Stated goal:
Output all the data exactly. Pictures do not belong in the copy.

Dataset content:
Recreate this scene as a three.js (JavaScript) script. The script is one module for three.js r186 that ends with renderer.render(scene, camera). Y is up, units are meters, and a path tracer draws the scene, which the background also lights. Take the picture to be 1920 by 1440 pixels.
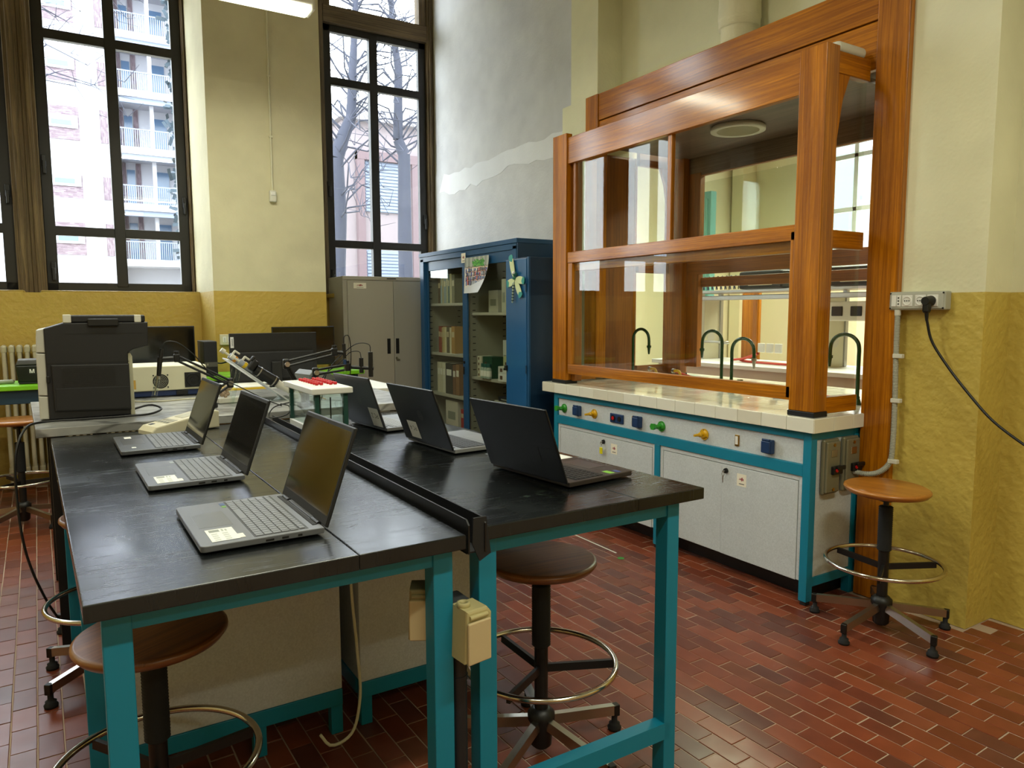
import * as THREE from 'three';
import { RoundedBoxGeometry } from 'three/addons/geometries/RoundedBoxGeometry.js';
import { mergeGeometries } from 'three/addons/utils/BufferGeometryUtils.js';
import { RectAreaLightUniformsLib } from 'three/addons/lights/RectAreaLightUniformsLib.js';

// ---------- camera, sky, exposure ----------
const scene = new THREE.Scene();
const camera = new THREE.PerspectiveCamera(55.91, 4 / 3, 0.05, 300);
camera.position.set(0, 1.42, 0);
camera.rotation.order = 'YXZ';
camera.rotation.set(-0.098617, -0.552662, -0.003773);
const renderer = new THREE.WebGLRenderer({ antialias: true });
renderer.toneMapping = THREE.LinearToneMapping;
renderer.toneMappingExposure = 1.38;
renderer.shadowMap.enabled = true;
scene.background = new THREE.Color(0.86, 0.92, 1.0);
scene.backgroundIntensity = 11;
RectAreaLightUniformsLib.init();
const LAMP_RADIANCE = 40, LAMP_COLOR = new THREE.Color(0.97, 0.97, 0.77);

// ---------- helpers ----------
let seed = 20240;
const rnd = () => { seed = (seed + 0x6d2b79f5) | 0; let t = Math.imul(seed ^ (seed >>> 15), 1 | seed); t = (t + Math.imul(t ^ (t >>> 7), 61 | t)) ^ t; return ((t ^ (t >>> 14)) >>> 0) / 4294967296; };
const rr = (a, b) => a + (b - a) * rnd();
const hash = (x, y, s) => { let h = (x * 374761393 + y * 668265263 + s * 1274126177) | 0; h = Math.imul(h ^ (h >>> 13), 1274126177); return ((h ^ (h >>> 16)) >>> 0) / 4294967296; };
const mod = (a, n) => ((a % n) + n) % n;
function pn(x, y, px, py, s) {                       // tileable value noise
  const xi = Math.floor(x), yi = Math.floor(y), fx = x - xi, fy = y - yi;
  const u = fx * fx * (3 - 2 * fx), v = fy * fy * (3 - 2 * fy);
  const h = (i, j) => hash(mod(xi + i, px), mod(yi + j, py), s);
  return (h(0, 0) * (1 - u) + h(1, 0) * u) * (1 - v) + (h(0, 1) * (1 - u) + h(1, 1) * u) * v;
}
function fbm(u, v, fu, fv, oct, s) { let a = 0, w = 0.5, t = 0; for (let o = 0; o < oct; o++) { a += w * pn(u * fu, v * fv, fu, fv, s + o); t += w; w *= 0.5; fu *= 2; fv *= 2; } return a / t; }
function tex(n, fn, rx = 1, ry = 1, srgb = false, h = n) {
  const d = new Uint8Array(n * h * 4);
  for (let j = 0; j < h; j++) for (let i = 0; i < n; i++) {
    const c = fn(i / n, j / h), k = (j * n + i) * 4;
    d[k] = Math.max(0, Math.min(255, c[0] * 255)); d[k + 1] = Math.max(0, Math.min(255, c[1] * 255)); d[k + 2] = Math.max(0, Math.min(255, c[2] * 255)); d[k + 3] = 255;
  }
  const t = new THREE.DataTexture(d, n, h, THREE.RGBAFormat);
  t.wrapS = t.wrapT = THREE.RepeatWrapping; t.magFilter = THREE.LinearFilter; t.minFilter = THREE.LinearMipmapLinearFilter; t.generateMipmaps = true;
  t.repeat.set(rx, ry); if (srgb) t.colorSpace = THREE.SRGBColorSpace; t.needsUpdate = true; return t;
}
const g1 = (x) => [x, x, x];
function canvasTex(w, h, draw) {
  const c = document.createElement('canvas'); c.width = w; c.height = h; draw(c.getContext('2d'), w, h);
  const t = new THREE.CanvasTexture(c); t.colorSpace = THREE.SRGBColorSpace; t.magFilter = THREE.LinearFilter; return t;
}
const std = (color, roughness = 0.6, o = {}) => new THREE.MeshStandardMaterial({ color, roughness, ...o });
const phy = (color, roughness = 0.4, o = {}) => new THREE.MeshPhysicalMaterial({ color, roughness, ...o });

// uv in metres from the dominant normal; grain (u) along the longest side
function boxUV(g) {
  g.computeBoundingBox(); const s = new THREE.Vector3(); g.boundingBox.getSize(s);
  const long = s.x >= s.y && s.x >= s.z ? 0 : s.y >= s.z ? 1 : 2;
  const p = g.attributes.position, n = g.attributes.normal, uv = new Float32Array(p.count * 2);
  for (let i = 0; i < p.count; i++) {
    const a = [Math.abs(n.getX(i)), Math.abs(n.getY(i)), Math.abs(n.getZ(i))], c = [p.getX(i), p.getY(i), p.getZ(i)];
    const k = a[0] >= a[1] && a[0] >= a[2] ? 0 : a[1] >= a[2] ? 1 : 2;
    let [i0, i1] = k === 0 ? [2, 1] : k === 1 ? [0, 2] : [0, 1];
    if (i1 === long) [i0, i1] = [i1, i0];
    uv[i * 2] = c[i0] + c[k] * 0.37; uv[i * 2 + 1] = c[i1] + c[k] * 0.21;
  }
  g.setAttribute('uv', new THREE.BufferAttribute(uv, 2)); return g;
}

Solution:
Recreate this scene as a three.js (JavaScript) script. The script is one module for three.js r186 that ends with renderer.render(scene, camera). Y is up, units are meters, and a path tracer draws the scene, which the background also lights. Take the picture to be 1920 by 1440 pixels.
import * as THREE from 'three';
import { RoundedBoxGeometry } from 'three/addons/geometries/RoundedBoxGeometry.js';
import { mergeGeometries } from 'three/addons/utils/BufferGeometryUtils.js';
import { RectAreaLightUniformsLib } from 'three/addons/lights/RectAreaLightUniformsLib.js';

// ---------- camera, sky, exposure ----------
const scene = new THREE.Scene();
const camera = new THREE.PerspectiveCamera(55.91, 4 / 3, 0.05, 300);
camera.position.set(0, 1.42, 0);
camera.rotation.order = 'YXZ';
camera.rotation.set(-0.098617, -0.552662, -0.003773);
const renderer = new THREE.WebGLRenderer({ antialias: true });
renderer.toneMapping = THREE.LinearToneMapping;
renderer.toneMappingExposure = 1.38;
renderer.shadowMap.enabled = true;
scene.background = new THREE.Color(0.86, 0.92, 1.0);
scene.backgroundIntensity = 11;
RectAreaLightUniformsLib.init();
const LAMP_RADIANCE = 40, LAMP_COLOR = new THREE.Color(0.97, 0.97, 0.77);

// ---------- helpers ----------
let seed = 20240;
const rnd = () => { seed = (seed + 0x6d2b79f5) | 0; let t = Math.imul(seed ^ (seed >>> 15), 1 | seed); t = (t + Math.imul(t ^ (t >>> 7), 61 | t)) ^ t; return ((t ^ (t >>> 14)) >>> 0) / 4294967296; };
const rr = (a, b) => a + (b - a) * rnd();
const hash = (x, y, s) => { let h = (x * 374761393 + y * 668265263 + s * 1274126177) | 0; h = Math.imul(h ^ (h >>> 13), 1274126177); return ((h ^ (h >>> 16)) >>> 0) / 4294967296; };
const mod = (a, n) => ((a % n) + n) % n;
function pn(x, y, px, py, s) {                       // tileable value noise
  const xi = Math.floor(x), yi = Math.floor(y), fx = x - xi, fy = y - yi;
  const u = fx * fx * (3 - 2 * fx), v = fy * fy * (3 - 2 * fy);
  const h = (i, j) => hash(mod(xi + i, px), mod(yi + j, py), s);
  return (h(0, 0) * (1 - u) + h(1, 0) * u) * (1 - v) + (h(0, 1) * (1 - u) + h(1, 1) * u) * v;
}
function fbm(u, v, fu, fv, oct, s) { let a = 0, w = 0.5, t = 0; for (let o = 0; o < oct; o++) { a += w * pn(u * fu, v * fv, fu, fv, s + o); t += w; w *= 0.5; fu *= 2; fv *= 2; } return a / t; }
function tex(n, fn, rx = 1, ry = 1, srgb = false, h = n) {
  const d = new Uint8Array(n * h * 4);
  for (let j = 0; j < h; j++) for (let i = 0; i < n; i++) {
    const c = fn(i / n, j / h), k = (j * n + i) * 4;
    d[k] = Math.max(0, Math.min(255, c[0] * 255)); d[k + 1] = Math.max(0, Math.min(255, c[1] * 255)); d[k + 2] = Math.max(0, Math.min(255, c[2] * 255)); d[k + 3] = 255;
  }
  const t = new THREE.DataTexture(d, n, h, THREE.RGBAFormat);
  t.wrapS = t.wrapT = THREE.RepeatWrapping; t.magFilter = THREE.LinearFilter; t.minFilter = THREE.LinearMipmapLinearFilter; t.generateMipmaps = true;
  t.repeat.set(rx, ry); if (srgb) t.colorSpace = THREE.SRGBColorSpace; t.needsUpdate = true; return t;
}
const g1 = (x) => [x, x, x];
function canvasTex(w, h, draw) {
  const c = document.createElement('canvas'); c.width = w; c.height = h; draw(c.getContext('2d'), w, h);
  const t = new THREE.CanvasTexture(c); t.colorSpace = THREE.SRGBColorSpace; t.magFilter = THREE.LinearFilter; return t;
}
const std = (color, roughness = 0.6, o = {}) => new THREE.MeshStandardMaterial({ color, roughness, ...o });
const phy = (color, roughness = 0.4, o = {}) => new THREE.MeshPhysicalMaterial({ color, roughness, ...o });

// uv in metres from the dominant normal; grain (u) along the longest side
function boxUV(g) {
  g.computeBoundingBox(); const s = new THREE.Vector3(); g.boundingBox.getSize(s);
  const long = s.x >= s.y && s.x >= s.z ? 0 : s.y >= s.z ? 1 : 2;
  const p = g.attributes.position, n = g.attributes.normal, uv = new Float32Array(p.count * 2);
  for (let i = 0; i < p.count; i++) {
    const a = [Math.abs(n.getX(i)), Math.abs(n.getY(i)), Math.abs(n.getZ(i))], c = [p.getX(i), p.getY(i), p.getZ(i)];
    const k = a[0] >= a[1] && a[0] >= a[2] ? 0 : a[1] >= a[2] ? 1 : 2;
    let [i0, i1] = k === 0 ? [2, 1] : k === 1 ? [0, 2] : [0, 1];
    if (i1 === long) [i0, i1] = [i1, i0];
    uv[i * 2] = c[i0] + c[k] * 0.37; uv[i * 2 + 1] = c[i1] + c[k] * 0.21;
  }
  g.setAttribute('uv', new THREE.BufferAttribute(uv, 2)); return g;
}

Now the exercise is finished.